• [Dataset excerpt]:
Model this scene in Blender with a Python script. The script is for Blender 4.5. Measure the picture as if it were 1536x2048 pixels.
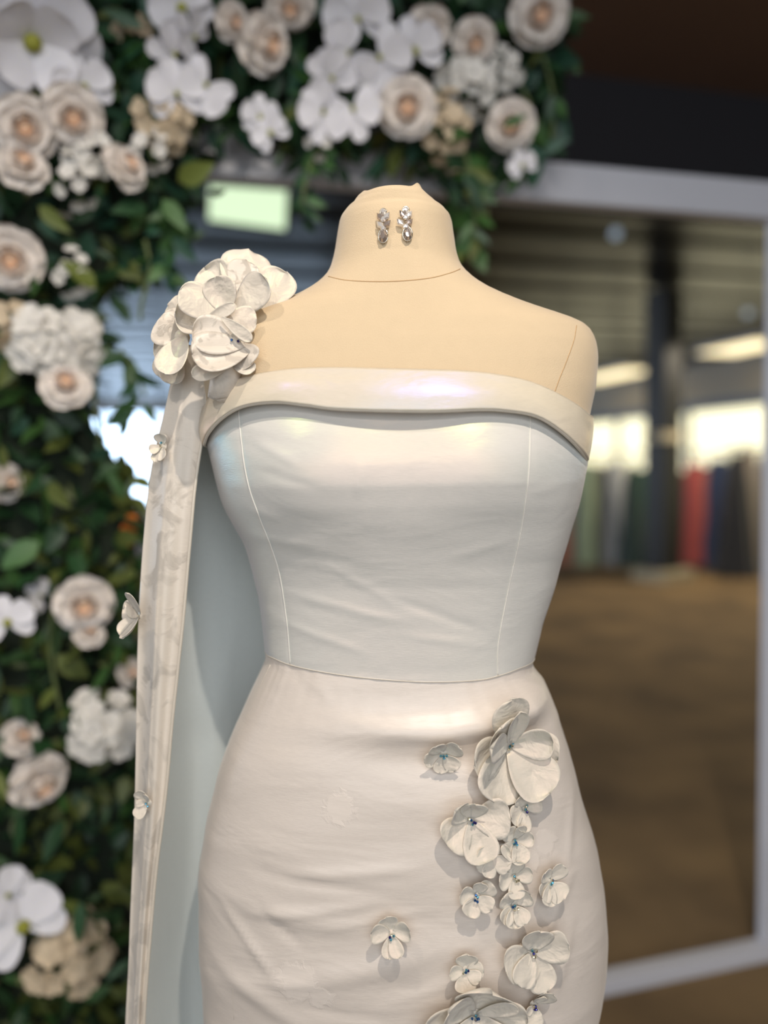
import bpy, math, random
from math import sin, cos, pi, radians, sqrt, atan2
from mathutils import Vector, Matrix, noise
from mathutils.bvhtree import BVHTree

random.seed(7)
for o in list(bpy.data.objects):
    bpy.data.objects.remove(o)
scene = bpy.context.scene
col = scene.collection
V = Vector

# ------------------------------------------------------------------ camera
F = 1540.0                    # focal length in pixels of the 1536 x 2048 frame
H = 1.30                      # lens height
PITCH, ROLL = radians(3.5), radians(1.0)
cam_d = bpy.data.cameras.new('camera')
cam = bpy.data.objects.new('camera', cam_d)
col.objects.link(cam)
scene.camera = cam
cam_d.sensor_fit = 'VERTICAL'
cam_d.sensor_height = 36.0
cam_d.lens = F / 2048 * 36.0
CAMR = Matrix.Rotation(pi / 2 - PITCH, 3, 'X') @ Matrix.Rotation(-ROLL, 3, 'Z')
CAMP = V((0, 0, H))
M4 = CAMR.to_4x4()
M4.translation = CAMP
cam.matrix_world = M4
cam_d.dof.use_dof = True
cam_d.dof.focus_distance = 0.742
cam_d.dof.aperture_fstop = 1.3
cam_d.clip_start = 0.02

# ------------------------------------------------------------------ light
world = bpy.data.worlds.new('daylight')
scene.world = world
world.use_nodes = True
bg = world.node_tree.nodes['Background']
bg.inputs[0].default_value = (0.80, 0.88, 1.0, 1)
bg.inputs[1].default_value = 0.40
vs = scene.view_settings
vs.view_transform = 'Standard'
vs.look = 'None'
vs.exposure = -0.22
vs.gamma = 1.0
vs.use_curve_mapping = False


def area_light(name, loc, target, sx, sy, watt, color):
    l = bpy.data.lights.new(name, 'AREA')
    l.shape = 'RECTANGLE'
    l.size, l.size_y = sx, sy
    l.energy = watt
    l.color = color
    o = bpy.data.objects.new(name, l)
    col.objects.link(o)
    o.location = loc
    o.rotation_euler = (V(target) - V(loc)).to_track_quat('-Z', 'Y').to_euler()
    return o


# daylight of the shop front behind the photographer
area_light('shopfront_daylight', (0.1, -2.8, 1.6), (0, 1, 1.3), 4.4, 2.0, 58, (0.86, 0.93, 1.0))


# ------------------------------------------------------------------ helpers
def ray(px, py):
    return CAMR @ V(((px - 768) / F, -(py - 1024) / F, -1.0))


def at(px, py, Y):
    d = ray(px, py)
    return CAMP + d * (Y / d.y)


def tag(o, label=None, cat=None, group=None, kind=None):
    if label: o['label'] = label
    if cat: o['category'] = cat
    if group: o['group'] = group
    if kind: o['kind'] = kind
    return o


def empty(name, loc=(0, 0, 0), rz=0.0):
    o = bpy.data.objects.new(name, None)
    o.empty_display_size = 0.05
    col.objects.link(o)
    o.location = loc
    o.rotation_euler = (0, 0, rz)
    return o


def link(name, me, parent=None, mat=None, mw=None):
    o = bpy.data.objects.new(name, me)
    col.objects.link(o)
    if mat is not None and not me.materials:
        me.materials.append(mat)
    if parent is not None:
        o.parent = parent
        o.matrix_parent_inverse = world_of(parent).inverted()
    if mw is not None:
        if parent is not None:
            o.matrix_parent_inverse = Matrix.Identity(4)
            o.matrix_basis = world_of(parent).inverted() @ mw
        else:
            o.matrix_basis = mw
    return o


def world_of(o):
    m = o.matrix_basis.copy()
    if o.parent is not None:
        m = world_of(o.parent) @ o.matrix_parent_inverse @ m
    return m


def mesh(name, verts, faces, mat=None, smooth=True):
    me = bpy.data.meshes.new(name)
    me.from_pydata([tuple(v) for v in verts], [], faces)
    me.update()
    if smooth:
        me.polygons.foreach_set('use_smooth', [True] * len(me.polygons))
    if mat is not None:
        me.materials.append(mat)
    return me


def grid_data(fn, nu, nv, closed=False, base=0):
    vs_, fs = [], []
    nc = nu if closed else nu + 1
    for j in range(nv + 1):
        for i in range(nc):
            vs_.append(fn(i / nu, j / nv))
    for j in range(nv):
        for i in range(nu):
            a = base + j * nc + i
            b = base + j * nc + (i + 1) % nc
            fs.append((a, b, b + nc, a + nc))
    return vs_, fs


def grid(name, fn, nu, nv, mat, parent=None, closed=False, thick=0.0, flip=False):
    v, f = grid_data(fn, nu, nv, closed)
    if flip:
        f = [tuple(reversed(q)) for q in f]
    o = link(name, mesh(name, v, f, mat), parent)
    if thick:
        m = o.modifiers.new('thickness', 'SOLIDIFY')
        m.thickness = abs(thick)
        m.offset = -1 if thick > 0 else 1
    return o


def tube_data(pts, r, seg=8, base=0):
    pts = [V(p) for p in pts]
    vs_, fs = [], []
    n = len(pts)
    prev = None
    for i, p in enumerate(pts):
        t = (pts[min(i + 1, n - 1)] - pts[max(i - 1, 0)]).normalized()
        if prev is None:
            a = t.orthogonal().normalized()
        else:
            a = (prev - t * prev.dot(t)).normalized()
        prev = a
        b = t.cross(a)
        rr = r[i] if isinstance(r, (list, tuple)) else r
        for k in range(seg):
            w = 2 * pi * k / seg
            vs_.append(p + (a * cos(w) + b * sin(w)) * rr)
    for i in range(n - 1):
        for k in range(seg):
            q = base + i * seg
            fs.append((q + k, q + (k + 1) % seg, q + seg + (k + 1) % seg, q + seg + k))
    fs.append(tuple(base + k for k in reversed(range(seg))))
    fs.append(tuple(base + (n - 1) * seg + k for k in range(seg)))
    return vs_, fs


def tube(name, pts, r, mat, parent=None, seg=8):
    v, f = tube_data(pts, r, seg)
    return link(name, mesh(name, v, f, mat), parent)


def box_data(c, s, rot=None, base=0):
    c = V(c)
    vs_ = []
    for z in (-1, 1):
        for y in (-1, 1):
            for x in (-1, 1):
                p = V((x * s[0] / 2, y * s[1] / 2, z * s[2] / 2))
                if rot is not None:
                    p = rot @ p
                vs_.append(c + p)
    q = [(0, 2, 3, 1), (4, 5, 7, 6), (0, 1, 5, 4), (2, 6, 7, 3), (0, 4, 6, 2), (1, 3, 7, 5)]
    return vs_, [tuple(base + i for i in f) for f in q]


def box(name, c, s, mat, parent=None, rot=None, bevel=0.0):
    v, f = box_data((0, 0, 0), s)
    mw = (rot.to_4x4() if rot is not None else Matrix.Identity(4))
    mw.translation = V(c)
    o = link(name, mesh(name, v, f, mat, smooth=False), parent, mw=mw)
    if bevel:
        m = o.modifiers.new('bevel', 'BEVEL')
        m.width = bevel
        m.segments = 2
    return o


def lerp(a, b, t):
    return a + (b - a) * t


def interp(x, xs, ys):
    if x <= xs[0]: return ys[0]
    for i in range(1, len(xs)):
        if x <= xs[i]:
            t = (x - xs[i - 1]) / (xs[i] - xs[i - 1])
            return ys[i - 1] + (ys[i] - ys[i - 1]) * t
    return ys[-1]


def spline(pts, n):
    """Catmull-Rom through points, n samples"""
    pts = [V(p) for p in pts]
    P = [pts[0] * 2 - pts[1]] + pts + [pts[-1] * 2 - pts[-2]]
    out = []
    m = len(pts) - 1
    for k in range(n + 1):
        t = k / n * m
        i = min(int(t), m - 1)
        u = t - i
        a, b, c, d = P[i:i + 4]
        out.append(0.5 * ((2 * b) + (c - a) * u + (2 * a - 5 * b + 4 * c - d) * u * u + (3 * b - a - 3 * c + d) * u ** 3))
    return out


# ------------------------------------------------------------------ materials
def new_mat(name):
    m = bpy.data.materials.new(name)
    m.use_nodes = True
    nt = m.node_tree
    return m, nt, nt.nodes['Principled BSDF']


def node(nt, typ, **kw):
    n = nt.nodes.new(typ)
    for k, v in kw.items():
        setattr(n, k, v)
    return n


def rgb(r, g, b):
    def f(c):
        c /= 255.0
        return c / 12.92 if c <= 0.04045 else ((c + 0.055) / 1.055) ** 2.4
    return (f(r), f(g), f(b), 1)


def simple(name, color, rough=0.6, metal=0.0, noise_scale=30, var=0.12, bump=0.0, bump_scale=200,
           sheen=0.0, trans=0.0, spec=0.5, emit=None, emit_s=0.0, random_obj=0.0):
    m, nt, b = new_mat(name)
    tc = node(nt, 'ShaderNodeTexCoord')
    nz = node(nt, 'ShaderNodeTexNoise')
    nz.inputs['Scale'].default_value = noise_scale
    nz.inputs['Detail'].default_value = 4
    nt.links.new(tc.outputs['Object'], nz.inputs['Vector'])
    mr = node(nt, 'ShaderNodeMapRange')
    mr.inputs[3].default_value = 1 - var
    mr.inputs[4].default_value = 1 + var
    nt.links.new(nz.outputs['Fac'], mr.inputs[0])
    hs = node(nt, 'ShaderNodeHueSaturation')
    hs.inputs['Color'].default_value = color
    if random_obj:
        oi = node(nt, 'ShaderNodeObjectInfo')
        m2 = node(nt, 'ShaderNodeMapRange')
        m2.inputs[3].default_value = 1 - random_obj
        m2.inputs[4].default_value = 1 + random_obj
        nt.links.new(oi.outputs['Random'], m2.inputs[0])
        mm = node(nt, 'ShaderNodeMath', operation='MULTIPLY')
        nt.links.new(mr.outputs[0], mm.inputs[0])
        nt.links.new(m2.outputs[0], mm.inputs[1])
        nt.links.new(mm.outputs[0], hs.inputs['Value'])
    else:
        nt.links.new(mr.outputs[0], hs.inputs['Value'])
    nt.links.new(hs.outputs[0], b.inputs['Base Color'])
    b.inputs['Roughness'].default_value = rough
    b.inputs['Metallic'].default_value = metal
    b.inputs['Specular IOR Level'].default_value = spec
    b.inputs['Sheen Weight'].default_value = sheen
    if trans:
        b.inputs['Subsurface Weight'].default_value = trans
        b.inputs['Subsurface Radius'].default_value = (0.004, 0.004, 0.003)
        b.inputs['Subsurface Scale'].default_value = 1.0
    if emit:
        b.inputs['Emission Color'].default_value = emit
        b.inputs['Emission Strength'].default_value = emit_s
    if bump:
        n2 = node(nt, 'ShaderNodeTexNoise')
        n2.inputs['Scale'].default_value = bump_scale
        n2.inputs['Detail'].default_value = 3
        nt.links.new(tc.outputs['Object'], n2.inputs['Vector'])
        bp = node(nt, 'ShaderNodeBump')
        bp.inputs['Strength'].default_value = bump
        bp.inputs['Distance'].default_value = 0.002
        nt.links.new(n2.outputs['Fac'], bp.inputs['Height'])
        nt.links.new(bp.outputs[0], b.inputs['Normal'])
    return m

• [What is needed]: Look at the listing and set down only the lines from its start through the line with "cam_d.clip_start = 0.02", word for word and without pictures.

• [Written solution]:
Model this scene in Blender with a Python script. The script is for Blender 4.5. Measure the picture as if it were 1536x2048 pixels.
import bpy, math, random
from math import sin, cos, pi, radians, sqrt, atan2
from mathutils import Vector, Matrix, noise
from mathutils.bvhtree import BVHTree

random.seed(7)
for o in list(bpy.data.objects):
    bpy.data.objects.remove(o)
scene = bpy.context.scene
col = scene.collection
V = Vector

# ------------------------------------------------------------------ camera
F = 1540.0                    # focal length in pixels of the 1536 x 2048 frame
H = 1.30                      # lens height
PITCH, ROLL = radians(3.5), radians(1.0)
cam_d = bpy.data.cameras.new('camera')
cam = bpy.data.objects.new('camera', cam_d)
col.objects.link(cam)
scene.camera = cam
cam_d.sensor_fit = 'VERTICAL'
cam_d.sensor_height = 36.0
cam_d.lens = F / 2048 * 36.0
CAMR = Matrix.Rotation(pi / 2 - PITCH, 3, 'X') @ Matrix.Rotation(-ROLL, 3, 'Z')
CAMP = V((0, 0, H))
M4 = CAMR.to_4x4()
M4.translation = CAMP
cam.matrix_world = M4
cam_d.dof.use_dof = True
cam_d.dof.focus_distance = 0.742
cam_d.dof.aperture_fstop = 1.3
cam_d.clip_start = 0.02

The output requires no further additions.